The catalog is split into 4 colors: Red, Blue, Yellow, and Green. All items cost 2, 3, or 4 stars to purchase. For each Red interior item you purchase, all guild members get a +2 to their max HP. For each Blue interior item, they get a +2 to max MP. For each Yellow item, a +1 to weapon damage. For each Green item, a +1 Armor Point. When you complete a set (that is get a 2-star, 3-star, and 4-star item) of Red or Yellow items, you get a +1 to Life Resistance, complete a set of Blue or Gree, and you get a +1 to Spiritual Resistance. If you get a 4-star item in each color, you get a +1 to both your To-hit Bonus and your Magic Bonus.

Here are the items:
Red: 2 stars – Oil lamp, Arm-wrestling barrel; 3 stars – Dining set, Sofa & Fireplace; 4 stars – Training room, Kitchen

Blue: 2 stars – Regional map, Goddess shaped water faucet; 3 stars – Painting of the party, Aquarium; 4 stars – Private meeting room & Jail, 2nd Floor research room

Yellow: 2 stars – Job board, Dart board; 3 stars – Bar counter, Performance stage; 4 stars – Changing room & Shower room, Horse stables

Green: 2 stars – Guild cat, Monster skull; 3 stars – Home garden set, Monster pelt rug; 4 stars – Exterior garden, Bedroom

Some items include mini-games. You can play one of these mini-games at the start of the session for money, items, or a 1-session bonus.

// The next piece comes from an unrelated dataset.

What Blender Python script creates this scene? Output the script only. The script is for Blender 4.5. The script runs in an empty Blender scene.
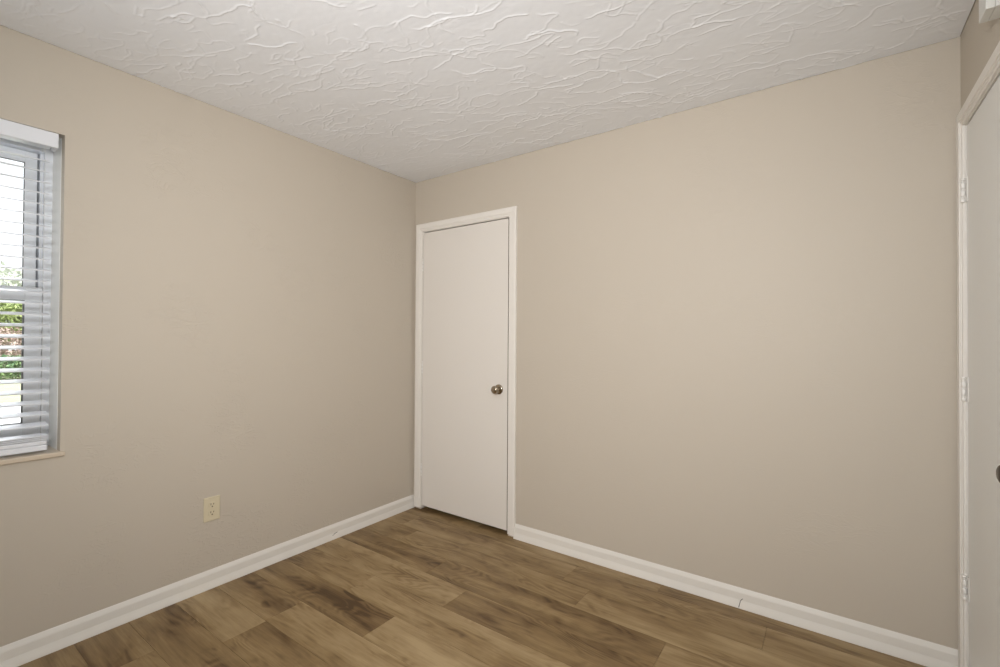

While the Adventurers Guild Box Set says it is for Ages 12 and up, like the previous Start Sets, some things do indicate it’s somewhat meant for younger kids, or at least, something a parent my use to get their kids into the game. The character designs on the new PC cards and on the stand-up tokens are in a chibi style, unlike in the previous Start Sets. And as mentioned, the tutorial adventure is all about retrieving a teddy bear. That said, the scenarios themselves are not exactly kiddy-fied, but seem broadly within the shonen manga genre expectations. As with the previous Start Sets, all art assests, maps, tiles, PC cards, and Item cards were made available for free by GroupSNE for use in online play.

Price point for all this is 5,940 yen, tax included. About $55 at the time of release, and $40 today. This post is already getting so long, I didn’t want to embed photos, but for a closer look see, here, here, and here.